Tra i club rappresentati (selezione): The Electric Circus, New York 1967; Space Electronic, Firenze 1969; Il Grifoncino, Bolzano 1969; Studio 54, New York 1977; Paradise Garage, New York 1977; Le Palace, Parigi 1978; The Haçienda, Manchester, 1982; Area, New York 1983; Tresor, Berlino 1991; B018, Beirut 1998; Berghain, Berlino, 2004 ecc.
Tra le musiche selezionate. Playlist pre-disco: The Stylistics, People Make the World Go Round; Fania All Stars, Viva Tirado; Ramsey Lewis, Sun Goddes; Donald Byrd, Lansanas’s Priestress; Cymande, Brothers on the Slide; Manu Dibango, Soul Makossa; Barrabas, Wild Safari; The Jimmy Castor Bunch, E-Man Boogie; Creative Source, Who Is He and what Is He to You; Gil Scott-Heron & Brian Jackson, The Bottle; B.T. Express, Do It (‘Til You’re Satisfied); MFSB, Love Is the Message; Barry White, You’re the First the Last, My Everything.

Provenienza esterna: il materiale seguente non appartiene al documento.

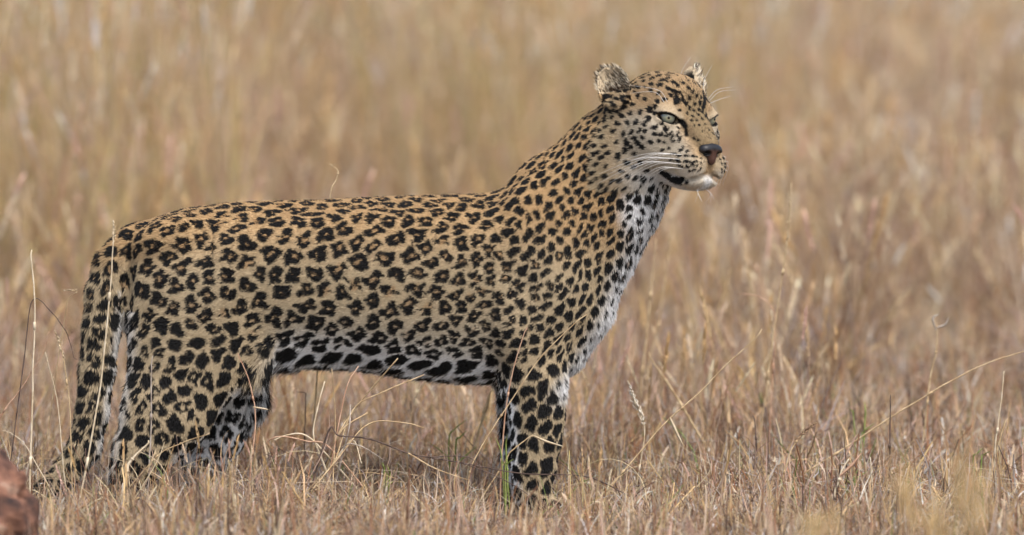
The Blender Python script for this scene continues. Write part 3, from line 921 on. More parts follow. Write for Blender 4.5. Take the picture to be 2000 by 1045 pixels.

Playlist disco: The Salsoul Orchestra, Sun after the Rain; Carl Bean, I Was Born this Way; Chic, I Want Your Love; Goody Goody, It Looks like Love; Universal Robot Band, Footsteps on the Roof; Four Below Zero, Esp; Double Exposure, Ten Percent; Jackie Moore, This Time Baby; Jimmy “Bo” Horne, Spank; Donna Summer, I Feel Love; The Creatures, Believe in Yourself; Sylvester, Over & Over.
Playlist house: Aphrodisiac, Son of the Siren; Mr. Fingers, Can You Feel It; Logic, The Final Frontier; Frankie Knuckles, Tears; Joe Smooth, Promised Land; Housemaster Boyz, House Nation; Marshall Jefferson, The House Music Anthem (Move Your Body); Inner City, Big Fun; Fast Eddie, Acid Thunder; Phuture, Acid tracks; NY House’n Authority, Apt 2A; Moodymann, I Can’t Kick this Feeling when It Hits; Theo Parrish, Paradise architects; Nuyorican Soul; The Nervous Track.

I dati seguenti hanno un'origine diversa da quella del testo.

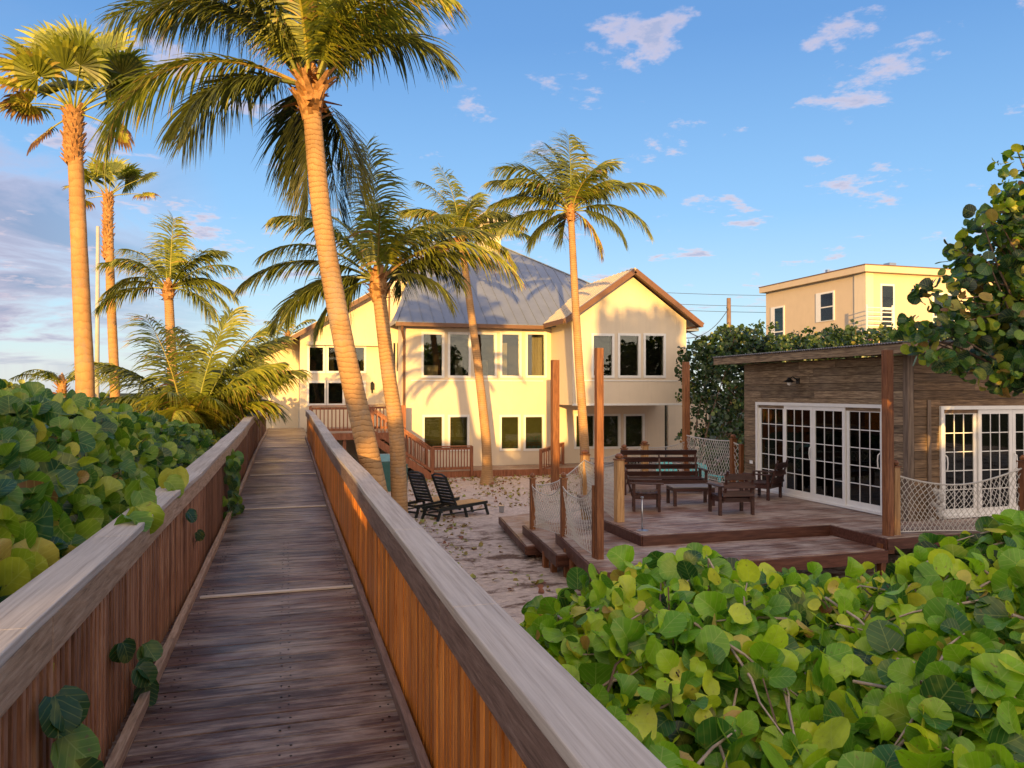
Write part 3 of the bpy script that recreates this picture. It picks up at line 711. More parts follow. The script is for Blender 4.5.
def net(pa, pb, zta, ztb, zba, zbb, sag, label, d=.105, r=.0048):
    t_ = thing('rope_net', label, 'net', (0, 0, 0), 0, 'rope nets between the patio posts')
    pa, pb = Vector(pa), Vector(pb); L = (pb - pa).length
    H = ((zta - zba) + (ztb - zbb)) / 2
    nrm = Vector((-(pb - pa).y, (pb - pa).x, 0)).normalized()
    def pos(u, v):
        zt_ = zta + (ztb - zta) * u - sag * 4 * u * (1 - u); zb_ = zba + (zbb - zba) * u
        q = pa + (pb - pa) * (u + .02 * math.sin(v * 5 + u * 7)) ; q = q + nrm * (.03 * math.sin(u * 6 + v * 4)); return Vector((q.x, q.y, zb_ + (zt_ - zb_) * v))
    b = MB(); step = d / L; asp = H / L * .62
    for sgn in (1, -1):
        s0 = -asp if sgn > 0 else 0
        s = s0
        while s < (1 if sgn > 0 else 1 + asp):
            pts = []
            for k in range(13):
                v = k / 12; u = s + sgn * asp * v
                if -.0001 <= u <= 1.0001: pts.append(pos(u, v))
            if len(pts) > 1: b.tube(pts, r, 4, cap=False)
            s += step
    b.build('mesh', M['rope'], t_, smooth=True)
    b = MB(); b.tube([pos(k / 16, 1) for k in range(17)], r * 2.2, 6); b.tube([pos(k / 16, 0) for k in range(17)], r * 1.6, 5); b.build('edge_rope', M['rope'], t_, smooth=True)
def sp(k): return shorts[k][0]
def zt(k): return shorts[k][1]
net(sp('a'), sp('b'), zt('a') - .1, zt('b') - .08, -1.1, -.95, .22, 'low rope net between the two short dark posts on the left')
net(sp('b'), sp('c'), zt('b') - .1, zt('c') - .02, -.95, -.93, .22, 'rope net running up to the tall corner post')
net(sp('a'), sp('d'), zt('a') - .1, zt('d') - .1, -1.1, -1.1, .2, 'rope net going back from the left end post')
net(sp('d'), sp('e'), zt('d') - .1, zt('e') - .05, -.95, -.78, .1, 'rope net ending at the golden corner post of the upper deck', .10)
net(sp('d'), sp('g'), zt('d') - .05, zt('g') - .05, -.9, -.78, .1, 'sunlit rope net behind the bench, left part', .1)
net(sp('g'), sp('f'), zt('g') - .05, zt('f') - .05, -.78, -.78, .08, 'narrow rope net between the two posts above the bench', .1)
net(sp('f'), tall[2], zt('f') - .05, zt('f') + .0, -.78, -.78, .08, 'rope net between the golden post and the tall dark post', .1)
net(tall[2], sp('h'), zt('h') - .02, zt('h') - .05, -.78, -.78, .05, 'wide rope net right of the tall dark post in front of the hedge', .11, .008)
net(sp('h'), sp('k'), zt('h') - .05, zt('k') - .05, -.78, -.78, .03, 'last piece of rope net before the shed corner', .11, .008)
net(sp('i'), sp('j'), zt('i') - .12, zt('j') - .1, -.76, -.76, .24, 'deeply sagging rope net in front of the right shed door', .095, .0075)

# ------------------------------------------------------------------ plank shed
shed = thing('shed', 'weathered plank shed with flat rusty roof and white sliding glass doors', 'shed', (11.3, 11.7, -.8))
SL = Vector(shed.location)
class SB(MB):
    def build(s, name, mat, parent=None, **k):
        s.v = [(v[0] - SL.x, v[1] - SL.y, v[2] - SL.z) for v in s.v]; return MB.build(s, name, mat, parent or shed, **k)
sx, sy0, sy1, sz0, sz1 = 11.3, 11.7, 17.05, -.80, 2.36
dy0, dy1, dzt = 12.25, 16.5, 1.40      # left door opening (along Y)
ex_, ew, = 12.02, 15.6               # right door opening (along X)
def planks(mb, rng0, rng1, z0, z1, fixed, axis, hole):
    z = z0; i = 0
    while z < z1 - .02:
        h = min(.165, z1 - z); th = .02 + .006 * random.random()
        spans = [(rng0, rng1)]
        if z < hole[2] - .001:
            spans = [(rng0, hole[0]), (hole[1], rng1)]
            if z + h > hole[2]:
                if axis == 'y': mb.bx(fixed - th, fixed + .05, hole[0] + .002, hole[1] - .002, hole[2] - .14, z + h - .004, .6)
                else: mb.bx(hole[0] + .002, hole[1] - .002, fixed - th, fixed + .05, hole[2] - .14, z + h - .004, .6)
        for (a, c_) in spans:
            u = a
            while u < c_ - .01:
                v_ = min(c_, u + random.uniform(1.2, 3.2)); tn = random.random()
                if axis == 'y': mb.bx(fixed - th, fixed + .05, u + .002, v_ - .002, z + .004, z + h - .004, tn)
                else: mb.bx(u + .002, v_ - .002, fixed - th, fixed + .05, z + .004, z + h - .004, tn)
                u = v_
        z += h
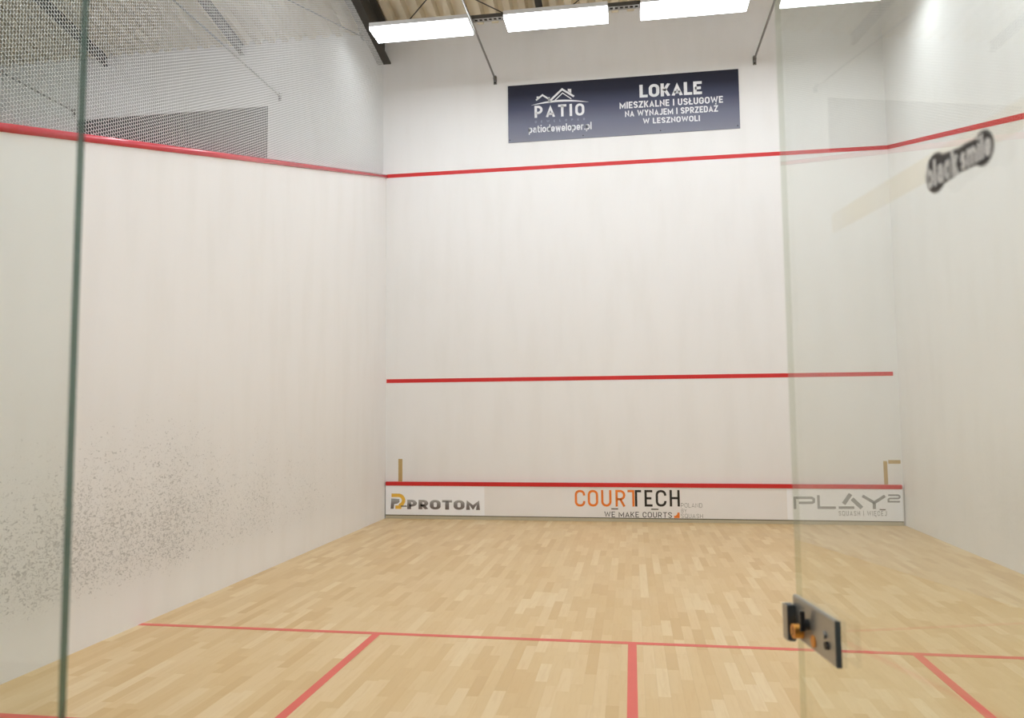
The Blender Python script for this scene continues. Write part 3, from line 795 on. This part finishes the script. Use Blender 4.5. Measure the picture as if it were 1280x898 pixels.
add_box(bm, 0.083, 0.089, -0.024, -0.016, 0.966, 1.002); obj('thumb_turn', bm, 'black', lock)
bm = bmesh.new(); add_tube(bm, (0.110, -0.009, 0.954), (0.110, -0.0112, 0.954), 0.011, 18); obj('rose', bm, 'brass', lock)
for sx, sz in ((0.165, 0.980), (0.176, 0.965)):
    bm = bmesh.new(); add_tube(bm, (sx, -0.009, sz), (sx, -0.0135, sz), 0.007, 14)
    obj('screw', bm, 'alu' if sz > 0.97 else 'black', lock)
# hinges (pivot fittings) at the jamb
for z in (0.02, GH - 0.09):
    box('pivot_fitting', (DW - 0.16, DW, -0.014, 0.026, z, z + 0.07), 'alu', door, 0.003)
# faded film band and dumbbell sticker
box('film_band', (0.25, DW, -0.0006, -0.0001, 1.674, 1.708), 'film', door)
def dumbbell(grow):
    c0, r0, c1, r1 = (0.5925, 1.679), 0.0265 + grow, (0.6975, 1.677), 0.0215 + grow
    nk = 0.0150 + grow
    up_ = arc(*c0, r0, r0, 300, 60, 18)[::1]
    pts = []
    pts += [(c0[0] + r0 * math.cos(R(a)), c0[1] + r0 * math.sin(R(a))) for a in np.linspace(48, 312, 22)]
    mid = [(0.632, 1.679 - nk - 0.003), (0.648, 1.678 - nk), (0.664, 1.678 - nk - 0.001)]
    pts += mid
    pts += [(c1[0] + r1 * math.cos(R(a)), c1[1] + r1 * math.sin(R(a))) for a in np.linspace(-132, 132, 20)]
    pts += [(x, 2 * 1.6785 - z) for x, z in mid[::-1]]
    return pts
st = None
bm = bmesh.new(); add_prism(bm, dumbbell(0.0), 'y', -0.0012, -0.0007); st = obj('sticker', bm, 'sticker_rim', door)
st['label'] = 'dark dumbbell shaped sticker reading black smile'
bm = bmesh.new(); add_prism(bm, dumbbell(-0.0022), 'y', -0.0016, -0.0012); obj('dark_field', bm, 'sticker_dark', st)
lettering('black', 0.570, 0.646, 1.662, 1.697, -0.0020, 'sticker_text', st, 0.22, 0.07)
lettering('smile', 0.651, 0.715, 1.664, 1.694, -0.0020, 'sticker_text', st, 0.22, 0.07)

Playlist techno: Kraftwerk, Trans Europa Express; Cybotron, Alleys of Your Mind; A Number Of Names, Sharevari; Rhythim Is Rhythim, Strings of life; LFO, LFO; Basic Channel, Q 1.1; Theo Parrish, Falling up; Laurent Garnier, Crispy Bacon; Jeff Mills, Automatic; Robert Hood, The Rhythm of Vision; Ron Trent, Altered States; Los Hermanos, Quetzal.